One huge advantage of the Roth is that it does not count in the calculations of how much of your social security will be taxed.

For example if you are in the 25% tax bracket then you could put $133 into a deductable IRA or $100 into a Roth(and pay $33 in taxes) while you are working.

Years later when you are retired and the money has grown ten times then if you are in the same 25% tax bracket you could take $1,333 out of the IRA and pay $333 in taxes to net $1,000 or if you had used the Roth then you could just withdraw the $1,000 tax free.

That sounds like it is the same either way but if you are at the income level where every dollar of income causes an additional $0.50 or $0.85 of your social security to be taxes then that $1,333 in taxable IRA income could also cause an additional $666(1333*.5) to $1133 (133*.85) of your social security to be taxed. In the 25% tax bracket that would cost you an additional $166 to $283 in taxes so in the $1,333 taxable IRA withdraw you would only net $834 (1333-333-166) to $717 (1333-333-283) compared to the $1,000 you would get from the Roth.
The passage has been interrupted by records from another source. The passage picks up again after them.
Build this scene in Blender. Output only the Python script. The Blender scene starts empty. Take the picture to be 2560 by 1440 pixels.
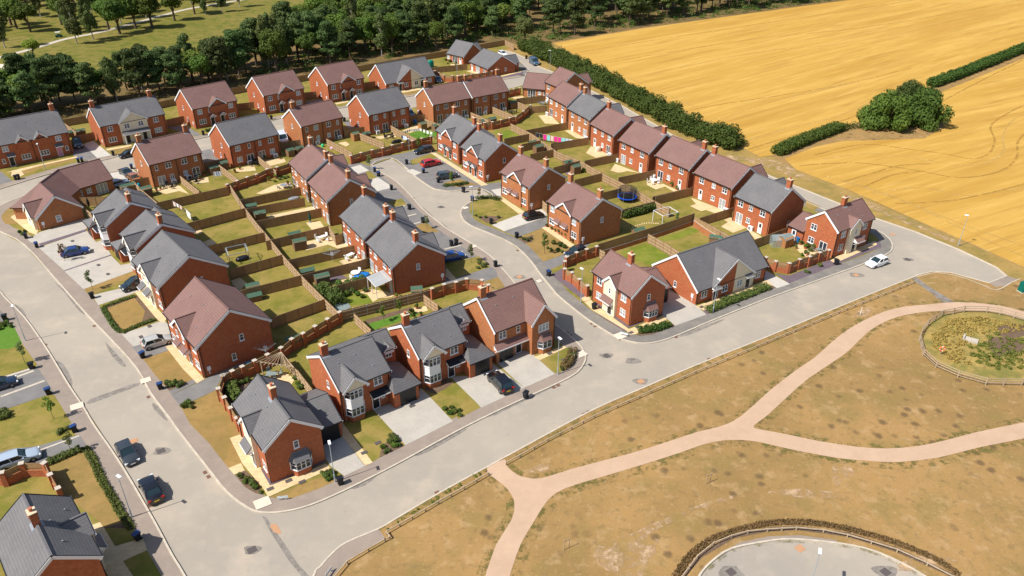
import bpy, bmesh, math, random
from mathutils import Vector, Matrix
from mathutils.geometry import delaunay_2d_cdt
rnd = random.Random(7)
PI = math.pi; R = math.radians
S = bpy.context.scene
COL = S.collection
# ---------------------------------------------------------------- camera
CAMH = 62.6; FPX = 1926.0; PITCH = R(30.3); ROLL = R(0.2)
cp, sp, cr, sr = math.cos(PITCH), math.sin(PITCH), math.cos(ROLL), math.sin(ROLL)
FW = Vector((0, cp, -sp)); _r = Vector((1, 0, 0)); _u = Vector((0, sp, cp))
RT = _r * cr + _u * sr; UP = _u * cr - _r * sr
cam = bpy.data.cameras.new('camera'); co = bpy.data.objects.new('camera', cam); COL.objects.link(co)
co.matrix_world = Matrix(((RT.x, UP.x, -FW.x, 0), (RT.y, UP.y, -FW.y, 0), (RT.z, UP.z, -FW.z, CAMH), (0, 0, 0, 1)))
cam.sensor_width = 36; cam.lens = 36 * FPX / 2560; cam.clip_start = 1; cam.clip_end = 4000
S.camera = co
# ---------------------------------------------------------------- sun, sky, exposure
SUN_EL = R(50); SUN_AZ = math.atan2(-math.sin(R(29)), -math.cos(R(29)))   # direction towards the sun in plan
sdir = Vector((math.cos(SUN_AZ) * math.cos(SUN_EL), math.sin(SUN_AZ) * math.cos(SUN_EL), math.sin(SUN_EL)))
sl = bpy.data.lights.new('sun', 'SUN'); so = bpy.data.objects.new('sun', sl); COL.objects.link(so)
sl.energy = 4.6; sl.angle = R(0.55); sl.color = (1.0, 0.955, 0.88)
so.rotation_euler = sdir.to_track_quat('Z', 'Y').to_euler(); so.location = (-60, 0, 120)
W = bpy.data.worlds.new('World'); S.world = W; W.use_nodes = True
nt = W.node_tree; bg = nt.nodes['Background']; sky = nt.nodes.new('ShaderNodeTexSky')
sky.sky_type = 'NISHITA'; sky.sun_disc = False; sky.sun_elevation = SUN_EL
sky.sun_rotation = math.atan2(sdir.x, sdir.y); sky.air_density = 1.0; sky.dust_density = 1.2; sky.ozone_density = 1.0
nt.links.new(sky.outputs[0], bg.inputs[0]); bg.inputs[1].default_value = 0.09
S.view_settings.view_transform = 'Standard'; S.view_settings.look = 'None'
S.view_settings.exposure = 0.45; S.view_settings.gamma = 1; S.view_settings.use_curve_mapping = False

# ---------------------------------------------------------------- photograph pixel -> point of the place
REG = dict(A=(0,200,4),Z=(0,0,4),B=(600,60,4),C=(1080,60,4),D=(640,380,4),E=(0,380,4),F=(1080,380,4),G=(1640,380,4),
  H=(0,700,4),I=(0,1080,4),J=(520,900,4),K=(740,680,4),L=(1100,680,4),M=(1360,540,4),N=(1920,680,4),Q=(640,1080,4),
  T=(1280,1080,4),U=(1920,1080,4),N1=(1090,80,10),N2=(1280,150,10),N3=(1400,220,10),N4=(1520,280,10),N5=(1640,340,10),
  N6=(1790,400,10),O1=(0,380,8),O2=(180,460,8),O3=(300,560,8),O4=(700,340,8),O5=(820,470,8),O6=(380,740,8),S=(0,0,1))
def src(r, u, v):
    x, y, s = REG[r]; return (x + u / s, y + v / s)
def ray(px, py): return FW + RT * ((px - 1280) / FPX) + UP * ((720 - py) / FPX)
def g(px, py, z=0.0):
    d = ray(px, py); t = (z - CAMH) / d.z
    return Vector((d.x * t, d.y * t, z))
def gr(r, u, v, z=0.0): return g(*src(r, u, v), z)
def gp(r, pts, z=0.0): return [gr(r, u, v, z) for u, v in pts]

# ---------------------------------------------------------------- mesh builder
class MB:
    def __init__(s): s.v = []; s.f = []; s.m = []
    def add(s, vs, fs, m=0):
        n = len(s.v); s.v += [tuple(v) for v in vs]
        s.f += [tuple(i + n for i in f) for f in fs]; s.m += [m] * len(fs); return s
    def box(s, x0, x1, y0, y1, z0, z1, m=0):
        return s.add([(x0,y0,z0),(x1,y0,z0),(x1,y1,z0),(x0,y1,z0),(x0,y0,z1),(x1,y0,z1),(x1,y1,z1),(x0,y1,z1)],
            [(0,3,2,1),(4,5,6,7),(0,1,5,4),(1,2,6,5),(2,3,7,6),(3,0,4,7)], m)
    def quad(s, a, b, c, d, m=0): return s.add([a,b,c,d], [(0,1,2,3)], m)
    def slab(s, poly, t, m=0):
        """poly: planar list of points (top, counter-clockwise from above); thickness t along -normal"""
        p = [Vector(q) for q in poly]; n = (p[1]-p[0]).cross(p[2]-p[0]).normalized()
        if n.z < 0: p.reverse(); n = -n
        k = len(p); vs = p + [q - n * t for q in p]
        fs = [tuple(range(k)), tuple(range(2*k-1, k-1, -1))] + [(i, i + k, (i + 1) % k + k, (i + 1) % k) for i in range(k)]
        return s.add(vs, fs, m)
    def beam(s, a, b, w, h, m=0, up=(0,0,1)):
        a, b = Vector(a), Vector(b); d = (b - a).normalized(); u = Vector(up)
        r = d.cross(u)
        if r.length < 1e-4: r = Vector((1,0,0))
        r.normalize(); u = r.cross(d)
        vs = [p + r * (sx * w / 2) + u * (sz * h / 2) for p in (a, b) for sx, sz in ((-1,-1),(1,-1),(1,1),(-1,1))]
        return s.add(vs, [(0,3,2,1),(4,5,6,7),(0,1,5,4),(1,2,6,5),(2,3,7,6),(3,0,4,7)], m)
    def tube(s, a, b, r0, r1=None, n=8, m=0, cap=True):
        r1 = r0 if r1 is None else r1; a, b = Vector(a), Vector(b); d = (b - a).normalized()
        x = d.cross(Vector((0,0,1))); x = x.normalized() if x.length > 1e-3 else Vector((1,0,0)); y = d.cross(x)
        vs = [a + (x * math.cos(t) + y * math.sin(t)) * r0 for t in [2*PI*i/n for i in range(n)]] + \
             [b + (x * math.cos(t) + y * math.sin(t)) * r1 for t in [2*PI*i/n for i in range(n)]]
        fs = [(i, (i+1) % n, (i+1) % n + n, i + n) for i in range(n)]
        if cap: fs += [tuple(range(n-1, -1, -1)), tuple(range(n, 2*n))]
        return s.add(vs, fs, m)
    def poly(s, pts, m=0):
        """flat polygon (maybe concave) facing up"""
        p = [Vector(q) for q in pts]; ar = sum(p[i].x * p[(i+1) % len(p)].y - p[(i+1) % len(p)].x * p[i].y for i in range(len(p)))
        if ar < 0: p.reverse()
        z = p[0].z; k = len(p)
        vs, es, fs, _, _, _ = delaunay_2d_cdt([q.to_2d() for q in p], [], [list(range(k))], 1, 1e-5)
        return s.add([(v.x, v.y, z) for v in vs], [tuple(f) for f in fs], m)
    def build(s, name, mats, parent=None, smooth=False, loc=None, rotz=0, **kw):
        me = bpy.data.meshes.new(name); me.from_pydata(s.v, [], s.f)
        if not isinstance(mats, (list, tuple)): mats = [mats]
        for mt in mats: me.materials.append(mt)
        if len(mats) > 1: me.polygons.foreach_set('material_index', s.m)
        uv = me.uv_layers.new(name='UVMap'); me.validate(); me.update()
        V = me.vertices; dat = uv.data
        for p in me.polygons:
            n = p.normal; t = Vector((-n.y, n.x, 0))
            if t.length < 0.05: t = Vector((1, 0, 0))
            t.normalize(); w = n.cross(t)
            for li in p.loop_indices:
                c = V[me.loops[li].vertex_index].co; dat[li].uv = (c.dot(t), c.dot(w))
        if smooth: me.polygons.foreach_set('use_smooth', [True] * len(me.polygons))
        return link(name, me, parent, loc, rotz, **kw)
def link(name, me, parent=None, loc=None, rotz=0, **kw):
    o = bpy.data.objects.new(name, me); COL.objects.link(o)
    if parent is not None: o.parent = parent
    if loc is not None: o.location = loc
    if rotz: o.rotation_euler = (0, 0, rotz)
    return tag(o, **kw)
def tag(o, label=None, cat=None, group=None, kind=None):
    if label: o['label'] = label
    if cat: o['category'] = cat
    if group: o['group'] = group
    if kind: o['kind'] = kind
    return o
def thing(name, label, cat, loc, rotz=0, group=None):
    o = bpy.data.objects.new(name, None); COL.objects.link(o); o.empty_display_size = 0.3
    o.location = loc; o.rotation_euler = (0, 0, rotz); return tag(o, label, cat, group)
def dup(root, loc, rotz, label, group=None, mats=None, scale=None):
    def cpy(o, par):
        c = o.copy(); COL.objects.link(c)
        if par is not None: c.parent = par
        for k in kids.get(o, ()): cpy(k, c)
        return c
    kids = {}
    def walk(o):
        kids[o] = [k for k in ALLKIDS.get(o, ())]
        for k in kids[o]: walk(k)
    build_kids(root); walk(root)
    r = cpy(root, None); r.location = loc; r.rotation_euler = (0, 0, rotz); r['label'] = label
    if group: r['group'] = group
    if scale: r.scale = scale
    return r
ALLKIDS = {}
def build_kids(root):
    if root in ALLKIDS: return
    ch = {}
    for o in COL.objects:
        if o.parent: ch.setdefault(o.parent, []).append(o)
    def rec(o):
        ALLKIDS[o] = ch.get(o, [])
        for k in ALLKIDS[o]: rec(k)
    rec(root)

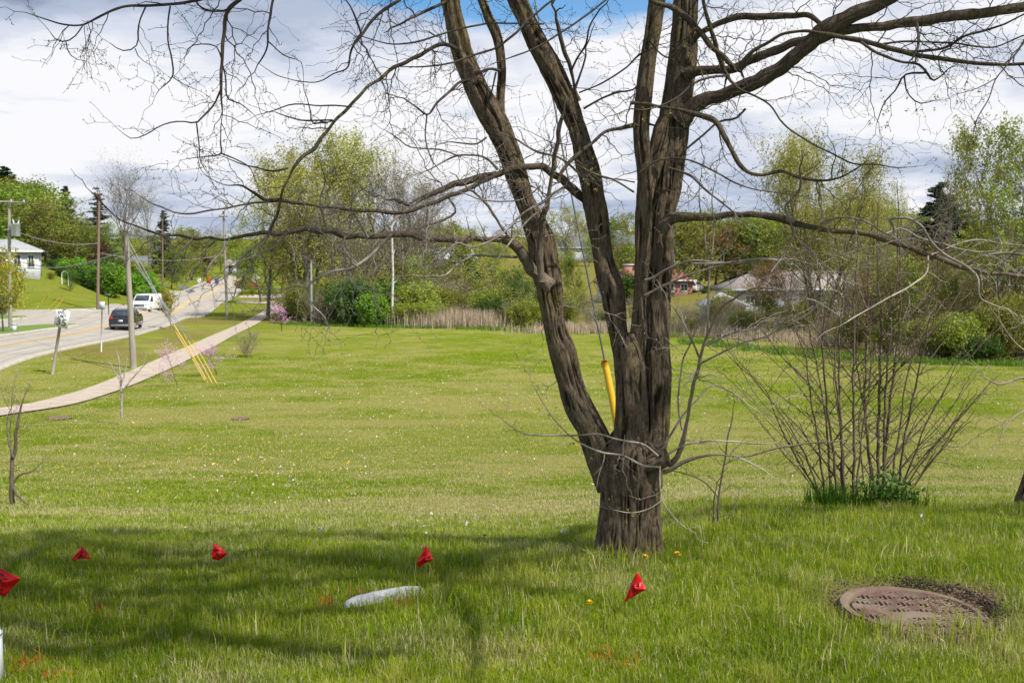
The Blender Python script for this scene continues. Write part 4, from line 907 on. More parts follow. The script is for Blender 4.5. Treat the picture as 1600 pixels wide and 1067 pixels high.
# a few opening leaf buds low on the right
bm_ = MB()
def leafquads(c, size, flat=0.0, rg=None):
    rg = rg or r3; n = len(c)
    a = rg.normal(0, 1, (n, 3)); a /= np.linalg.norm(a, axis=1, keepdims=True)
    b = rg.normal(0, 1, (n, 3)); b -= a * (a * b).sum(1, keepdims=True); b /= np.linalg.norm(b, axis=1, keepdims=True)
    s = (np.asarray(size) * rg.uniform(0.6, 1.35, n))[:, None]
    v = np.stack([c - a * s, c - b * s * 0.5 + a * s * 0.1, c + a * s, c + b * s * 0.5 + a * s * 0.1], 1)
    return v.reshape(-1, 3), np.arange(n * 4).reshape(n, 4)
YG = leafmat('spring_buds', [(0.22, 0.26, 0.03), (0.36, 0.36, 0.05)])
cs = []
for b, (p, r) in zip(BR, BRW):
    if b[0][0][0] > 980 and p[-1, 2] < 2.6:
        for _ in range(9):
            i = r3.integers(len(p) // 2, len(p)); c = p[i] + r3.normal(0, 0.03, 3); cs.append(c + r3.normal(0, 0.006, (5, 3)))
v, q = leafquads(np.concatenate(cs), 0.006); bm_.add(v, q=q)
wobj('leaf_buds', bm_, YG, tree)

# ================================================================ things on the near lawn
# survey flags
FRED = None
def flagmat():
    m, nt, b, o = newmat('flag_plastic'); b.inputs['Base Color'].default_value = (0.62, 0.008, 0.012, 1); b.inputs['Roughness'].default_value = 0.35
    t = N(nt, 'ShaderNodeBsdfTranslucent'); t.inputs[0].default_value = (0.75, 0.01, 0.01, 1)
    mx = N(nt, 'ShaderNodeMixShader'); mx.inputs[0].default_value = 0.35
    L(nt, b.outputs[0], mx.inputs[1]); L(nt, t.outputs[0], mx.inputs[2]); L(nt, mx.outputs[0], o.inputs[0]); return m
FRED = flagmat(); INK = pmat('flag_ink', (0.05, 0.004, 0.006), rough=0.5); WIRE = pmat('steel_wire', (0.35, 0.34, 0.32), rough=0.4, metal=0.8)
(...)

For details on how social security is taxed see;

This often is not as bad as it sounds since these taxes will only affect people with more than a certain amount of taxable income and after a you get above a certain amount then the maximum amount of social security is already be taxes so any additional income will not add more taxes on your social security.

Personally when I get close to retiring I will running the numbers to see just how much taxable income I can have without paying taxes on the social security and then I will try to adjust my portfolio to minimize the additional taxes on the social security.